For those of us who make our home in the Christian household, as writer J. Philip Newell calls the Christian tradition, this is the beginning of Holy Week. During this week we come to the of end our forty days of Lent and begin to focus on the final days of the life of Jesus of Nazareth. It is a week that holds different experiences for different people. It is filled with a dramatic telling of Jesus, gathering with his friend’s,his acts of servanthood to them, their sharing of a final meal, his ultimate betrayal by one that sat around the table. The scripture that will be read will be heard and interpreted differently by individual hearers in an effort to understand once again what this life, lived more than 2000 years ago, has to do with our lives today. Those who have studied and read much will bring one lens to the telling while those who find themselves hearing the story again on Easter Sunday much as they did last year will experience it quite differently.

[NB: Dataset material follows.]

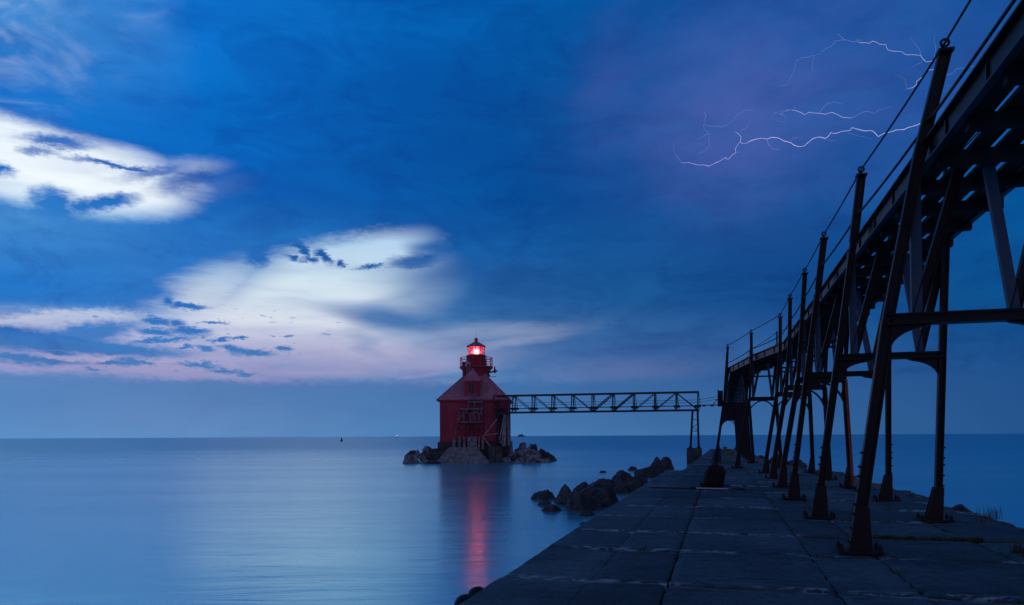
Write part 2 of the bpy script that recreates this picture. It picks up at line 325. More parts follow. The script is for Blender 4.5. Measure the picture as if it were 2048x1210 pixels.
# ------------------------------------------------------------------ mesh builder
class MB:
    def __init__(self): self.v = []; self.f = []; self.sm = []
    def add(self, vs, fs, smooth=False):
        k = len(self.v); self.v += [Vector(p) for p in vs]
        for f in fs: self.f.append(tuple(i + k for i in f)); self.sm.append(smooth)
    def frame(self, p, q, ref):
        d = (q - p).normalized(); x = ref.cross(d)
        if x.length < 1e-4: x = Vector((1, 0, 0)).cross(d)
        x.normalize(); return d, x, d.cross(x)
    def bar(self, p, q, w, h, ref=None, off=(0, 0), w2=None):
        """box from p to q; w across (ref x dir), h along ref"""
        p, q = Vector(p), Vector(q); ref = ref or Z_
        d, x, y = self.frame(p, q, ref)
        o = x * off[0] + y * off[1]; w2 = w if w2 is None else w2
        vs = [p + o + x * (a * w / 2) + y * (b * h / 2) for a, b in ((-1, -1), (1, -1), (1, 1), (-1, 1))] + \
             [q + o + x * (a * w2 / 2) + y * (b * h / 2) for a, b in ((-1, -1), (1, -1), (1, 1), (-1, 1))]
        self.add(vs, [(0, 3, 2, 1), (4, 5, 6, 7), (0, 1, 5, 4), (1, 2, 6, 5), (2, 3, 7, 6), (3, 0, 4, 7)])
    def ibar(self, p, q, w, h, ref, th=0.022):
        """rolled section: web across, a flange on each side"""
        self.bar(p, q, w - 2 * th, th, ref)
        self.bar(p, q, th, h, ref, off=(-(w - th) / 2, 0)); self.bar(p, q, th, h, ref, off=((w - th) / 2, 0))
    def box(self, c, size, rz=0.0):
        c = Vector(c); R = Matrix.Rotation(rz, 3, 'Z'); a, b, e = (k / 2 for k in size)
        vs = [c + R @ Vector((x * a, y * b, z * e)) for z in (-1, 1) for x, y in ((-1, -1), (1, -1), (1, 1), (-1, 1))]
        self.add(vs, [(0, 3, 2, 1), (4, 5, 6, 7), (0, 1, 5, 4), (1, 2, 6, 5), (2, 3, 7, 6), (3, 0, 4, 7)])
    def tube(self, pts, r, seg=8, cap=True, smooth=True):
        pts = [Vector(p) for p in pts]; rs = r if isinstance(r, (list, tuple)) else [r] * len(pts)
        vs = []; fs = []; n = len(pts)
        for i, p in enumerate(pts):
            d = (pts[min(i + 1, n - 1)] - pts[max(i - 1, 0)]).normalized()
            x = d.cross(Z_)
            if x.length < 0.05: x = d.cross(Vector((1, 0, 0)))
            x.normalize(); y = d.cross(x)
            for k in range(seg): vs.append(p + (x * cos(2 * pi * k / seg) + y * sin(2 * pi * k / seg)) * rs[i])
        for i in range(n - 1):
            for k in range(seg):
                a, b = i * seg + k, i * seg + (k + 1) % seg
                fs.append((a, a + seg, b + seg, b))
        self.add(vs, fs, smooth)
        if cap: self.add(vs[:seg], [tuple(range(seg))]); self.add(vs[-seg:], [tuple(reversed(range(seg)))])
    def lathe(self, prof, c, seg=24, smooth=True, ang0=0.0):
        c = Vector(c); vs = []; fs = []
        for r, z in prof:
            for k in range(seg): a = ang0 + 2 * pi * k / seg; vs.append(c + Vector((r * cos(a), r * sin(a), z)))
        for i in range(len(prof) - 1):
            for k in range(seg):
                a, b = i * seg + k, i * seg + (k + 1) % seg; fs.append((a, b, b + seg, a + seg))
        self.add(vs, fs, smooth)
        self.add(vs[-seg:], [tuple(range(seg))]); self.add(vs[:seg], [tuple(reversed(range(seg)))])
    def prism(self, poly, ext):
        """closed polygon (3D points) pushed along vector ext"""
        ext = Vector(ext); n = len(poly); vs = [Vector(p) for p in poly] + [Vector(p) + ext for p in poly]
        self.add(vs, [tuple(range(n)), tuple(reversed(range(n, 2 * n)))] + [(i, i + n, (i + 1) % n + n, (i + 1) % n) for i in range(n)])
    def sphere(self, c, r, seg=12, rings=8, sc=(1, 1, 1)):
        c = Vector(c); vs = []; fs = []
        for i in range(rings + 1):
            th = pi * i / rings
            for k in range(seg): a = 2 * pi * k / seg; vs.append(c + Vector((r * sc[0] * sin(th) * cos(a), r * sc[1] * sin(th) * sin(a), r * sc[2] * cos(th))))
        for i in range(rings):
            for k in range(seg): a, b = i * seg + k, i * seg + (k + 1) % seg; fs.append((a, a + seg, b + seg, b))
        self.add(vs, fs, True)
    def build(self, name, m, parent=None, loc=None, fix=True):
        org = Vector(loc) if loc is not None else (parent['_o'] if parent is not None else Vector())
        org = Vector(org)
        me = bpy.data.meshes.new(name); me.from_pydata([v - org for v in self.v], [], self.f)
        me.polygons.foreach_set('use_smooth', self.sm)
        for q in (m if isinstance(m, list) else [m]): me.materials.append(q)
        if fix:
            import bmesh
            b = bmesh.new(); b.from_mesh(me); bmesh.ops.recalc_face_normals(b, faces=b.faces); b.to_mesh(me); b.free()
        o = bpy.data.objects.new(name, me); COL.objects.link(o); ORG[o.name] = org
        if parent is not None: o.parent = PAR(parent); o['_o'] = tuple(org)
        else: o.location = org; o['_o'] = tuple(org)
        return o
ORG = {}
def PAR(p): return p
def tag(o, label=None, cat=None, group=None, kind=None):
    if label: o['label'] = label
    if cat: o['category'] = cat
    if group: o['group'] = group
    if kind: o['kind'] = kind
    return o
def thing(name, loc, label, cat, group=None):
    o = bpy.data.objects.new(name, None); COL.objects.link(o); o.location = loc; o['_o'] = tuple(loc)
    o.empty_display_size = 0.3
    return tag(o, label, cat, group)
def copy_tree(o, parent=None):
    c = o.copy(); COL.objects.link(c)
    if parent is not None: c.parent = parent
    for ch in list(o.children): copy_tree(ch, c)
    return c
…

For those of us who find themselves reading, studying and thinking about these sacred texts more than perhaps others, it always brings an opportunity to be confronted once again with fullness of this story. Yesterday as we waved palms and heard the telling of Jesus’ entry into the city of Jerusalem on a donkey, I was given the opportunity to reflect on this story in yet another way. I was reminded of a process I learned from author and cultural anthropologist Angeles Arriens for approaching any situation, any meeting, indeed even any given day. It a fourfold way of making sure one is true to one’s self. Her invitation is this: “Show up. Pay attention. Tell the truth. Don’t be attached to the results.”
On the surface it sounds so simple. But when I have chosen this way of being in a meeting, for instance, I find out quite quickly how much I have a need to control what actually happens! When this process is played out from that angle, the truth telling becomes stilted toward controlling the conversation, paying attention goes out the window as I wait to make my point rather than listening to the other and showing up becomes primarily a way to win my desired outcome.
So yesterday as we once again told this story of Jesus heading out into what was to become the last days of his life, he chose to be his true self. He entered the city in the humble way he had moved through the country side as healed and taught and told of God’s movement in his living. He most likely knew he was entering hostile territory but he knew what he had to do: Show up. Pay attention to the people and the way he knew God to be at home in the world. Tell the truth about the injustices he saw and the power that was being misused. And, in the end, to not be attached to the results. It proved a faithful but risky choice.
I am going to take this fourfold lens into my experience of the fullness of this Holy Week. I am going to pay particular attention to the words we read, sing, and say, listening for the authentic message that invites me to walk the Way of Jesus in the holy and not-so-holy weeks of my own life. And in the final analysis, I think that is the point of this walking, this observation of this week which leads us toward Easter.